> Stalin practically was bending himself over in appeasing Hitler <
I once read a book that presented those days from Stalin’s point of view. (The book was written by an anti-communist, by the way. So it wasn’t a hero worship kind of thing.)
Anyway, Stalin watched as Hitler gobbled up the Rhineland, then Austria, then the Sudetenland, and then Czechoslovakia itself. All the while France and Britain did absolutely nothing to stop him.
So maybe Stalin thought: The West will not oppose Hitler. And I could be next. Better to ally with Hitler than be his next victim.
Stalin was wrong about that, of course. But the reasoning makes sense.
As amazing as it may sound today Stalin practically was bending himself over in appeasing Hitler.

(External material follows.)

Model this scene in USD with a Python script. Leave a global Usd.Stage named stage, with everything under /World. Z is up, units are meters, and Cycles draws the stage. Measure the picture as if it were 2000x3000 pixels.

Invading the Soviet Union was Hitler’s biggest strategic blunder
From what I’ve read on the subject, many of Hitler’s generals were gung-ho about invading the USSR. They viewed it as a quick victory. Only the German logisticians were pessimistic. This is one of the main reasons why Hitler would often rant about his generals stabbing him in the back. He felt misled about the supposed “easy” victory he was promised.
So, yeah, if a German-USSR alliance had gone through, then things would have been very, very different. Hitler and a lot of his generals also thought that (alliance or not), the USSR would eventually go to war with Germany and they wanted to knock them out first.